Ayutthaya: The Old Capital of Splendor


Before Bangkok was the capital of Thailand, Ayutthaya bore the title. It was the Siamese Kingdom’s seat of power between 1351 and 1767, and was known to the world as one of the strongest and most beautiful capitals of South-East Asia and beyond. Citizens of Ayutthaya called themselves Tai and their kingdom was known as Krung Tai (Tai Kingdom). At its peak it included territories all the way into Sukhotai and today’s Malaysia and Cambodia. It traded with Europe, the Middle East and East Asia. As with every expansionistic empire, wars were inevitable. So when in 1767 the Burmese attacked yet again, they burnt the city to the ground and most of the treasures and cultural gems were destroyed. Still, this ancient city located 76 kilometers north of Bangkok should be visited whilst in Thailand, for its historical charm and dozens of magnificent remains.


Wat Phanan Choeng Ayutthaya

Ayutthaya is an island on the confluence of three rivers. Some of the main attractions include:

-          Wat Phanan Choeng, which is actually located off the island and is a working monastery and popular pilgrimage site. It contains Ayutthaya’s oldest image of Buddha, cast in bronze.

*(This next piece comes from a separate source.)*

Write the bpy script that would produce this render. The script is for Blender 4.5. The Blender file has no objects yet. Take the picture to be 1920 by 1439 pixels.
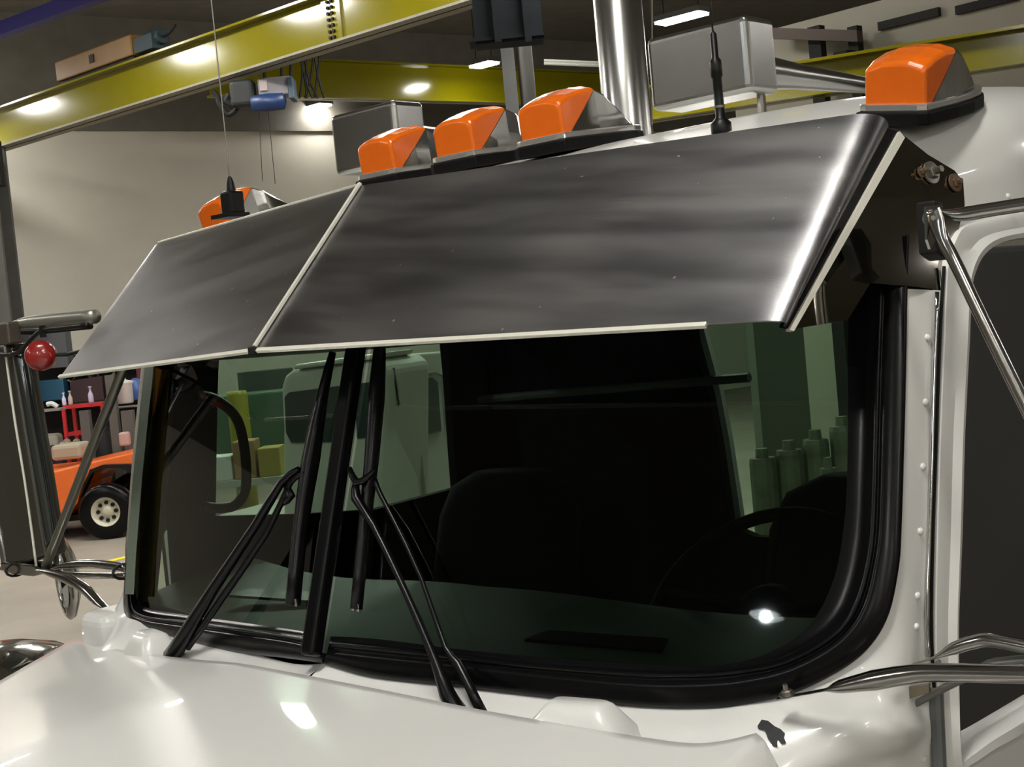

-          Wat Na Phra Meru (or Wat Na Phra Mane) escaped the destruction as it served as headquarters to the Burmese army and the refuge for their wounded king who died there. It houses a Buddha statute made of black stone.

-          Wat Phra Mahathat . Here you can photograph Ayutthaya’s most iconic and famous image: the Buddha head entangled in branches of a tree grown around it. Kneel when you take the photo’ as the head is considered holy.

-          Wat Phra Si Sanphet was the largest temple in Ayutthaya, located in the grounds of the Royal Palace. It contained a 16-metre Buddha covered with 340 kilograms of gold, which was melted down during the Burmese invasion.

-          Wat Maheyong is for those who want to escape the crowds. It is a collection of ruins off the island, and an active temple where you can join meditation retreats.


Before exploring the city you can also visit Ayutthaya Historical Study Centre to learn about the history of Ayutthaya.

Ayutthaya Boat

Ayutthaya can be reached from Bangkok by car, train, bus, minibus or boat.  Regular trains leave from Hualamphong train station and take 2 to 2.5 hours. For buses, head to Northern Bus Terminal, while minibuses depart from Victory Monument. However, if you want to arrive in style, take the boat cruise and enjoy the Chao Phraya River.